Als zanger treedt steeds Chris Bolczek op, die Brian Ferry (ook al iemand die voortdurend persifleert) opnieuw imiteert. Een dubbele persiflage dus. Bovendien weet hij Ray Davies in zijn stijl in te passen. Bolczek is bij deze theatervorm de centrale figuur, voor zover hij uit de muziek werkt. Het viertal toneelspelers werkt duidelijk vanuit de theatergedachte en staat in feite los van het theatergebeuren.
Na de pauze, als er kleine schetjes ontstaan, wordt een duidelijker verband met het toneel gelegd. De theaterstukjes worden steeds afgewisseld met twee popnummers. Hauser Orkater (orkest-theater van de Hausers) blijkt dan een reuze leuke popgroep te zijn, wars van commerciële trends. Ze spelen stevige en vaak opde jazz geënte nummers, waarin saxofonist Rob Hauser een belangrijk aandeel heeft. Rob geeft zijn spel een geheel eigen karakter en beperkt zich niet, zoals zo vaak bij deze musici het geval is, tot de invullende partijen.
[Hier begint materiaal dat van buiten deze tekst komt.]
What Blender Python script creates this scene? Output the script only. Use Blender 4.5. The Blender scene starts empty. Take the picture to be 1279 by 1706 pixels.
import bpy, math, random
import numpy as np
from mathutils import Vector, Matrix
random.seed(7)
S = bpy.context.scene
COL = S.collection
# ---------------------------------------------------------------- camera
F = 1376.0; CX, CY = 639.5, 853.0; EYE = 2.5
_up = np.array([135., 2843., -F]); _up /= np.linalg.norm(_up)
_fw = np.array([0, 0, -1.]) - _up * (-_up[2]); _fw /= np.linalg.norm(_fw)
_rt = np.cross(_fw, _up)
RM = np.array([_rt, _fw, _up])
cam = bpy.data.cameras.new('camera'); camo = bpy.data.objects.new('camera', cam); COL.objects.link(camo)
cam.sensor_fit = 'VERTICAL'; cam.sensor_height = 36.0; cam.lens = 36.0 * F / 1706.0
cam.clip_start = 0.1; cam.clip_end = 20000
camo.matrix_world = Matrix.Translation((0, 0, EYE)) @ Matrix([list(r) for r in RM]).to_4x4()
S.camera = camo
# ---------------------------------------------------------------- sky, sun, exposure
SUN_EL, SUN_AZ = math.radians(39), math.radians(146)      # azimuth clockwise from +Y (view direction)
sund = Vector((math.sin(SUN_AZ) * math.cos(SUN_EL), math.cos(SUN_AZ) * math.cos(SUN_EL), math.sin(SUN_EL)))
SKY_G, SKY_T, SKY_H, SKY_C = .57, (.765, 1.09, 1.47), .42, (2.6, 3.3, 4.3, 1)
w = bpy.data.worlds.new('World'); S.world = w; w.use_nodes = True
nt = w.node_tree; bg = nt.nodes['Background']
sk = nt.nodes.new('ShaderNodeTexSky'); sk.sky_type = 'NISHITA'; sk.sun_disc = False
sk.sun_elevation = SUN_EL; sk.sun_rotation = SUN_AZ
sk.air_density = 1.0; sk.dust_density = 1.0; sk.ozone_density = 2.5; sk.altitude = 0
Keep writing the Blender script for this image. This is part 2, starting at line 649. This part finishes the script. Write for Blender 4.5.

Binnen het gezelschap zal hij zich wellicht kunnen ontwikkelen tot de meest waardevolle musicus.
Een belangrijk deeel van de nummers wordt vocaal gebracht. Naast zanger Chris bolczek heeft Hauser Orkater met Josee van Iersel een zangeres in huis. Zij is de enige met een volkomen serieuze inbreng. Daardoor lijken de nummers waarin zij optreedt vaak hoekstenen te worden, die een contrast vormen met de kort daarvoor gemaakte gein.
Het theatergedeelte bij Hauser Orkater beperkt zich vaak tot licht variétégeschuifel met nuffige pasjes, tapdansen en wulpse handreikingen. De finale wordt een echte ouderwetse uitsmijter als de groep verkleed als padvinders, een knipoog maakt naar de hedendaagse erotiek. Het geheel speelt zich echter af achter een bosje en de toeschouwer komt alleen met het geluid aan zijn trekken.
Er valt veel te genieten bij Hauser Orkater. Niet altijd wordt de hoge kwaliteit volgehouden (het tempo zakt in de loop van de voorstelling, de versterkers brommen), maar dit ontbreken van de perfectie maakt zo’n charmante indruk dat ik de groep graag warm wil aanbevelen. Tot eind van de maand iedere avond, behalve zondags, in het Shaffy Theater.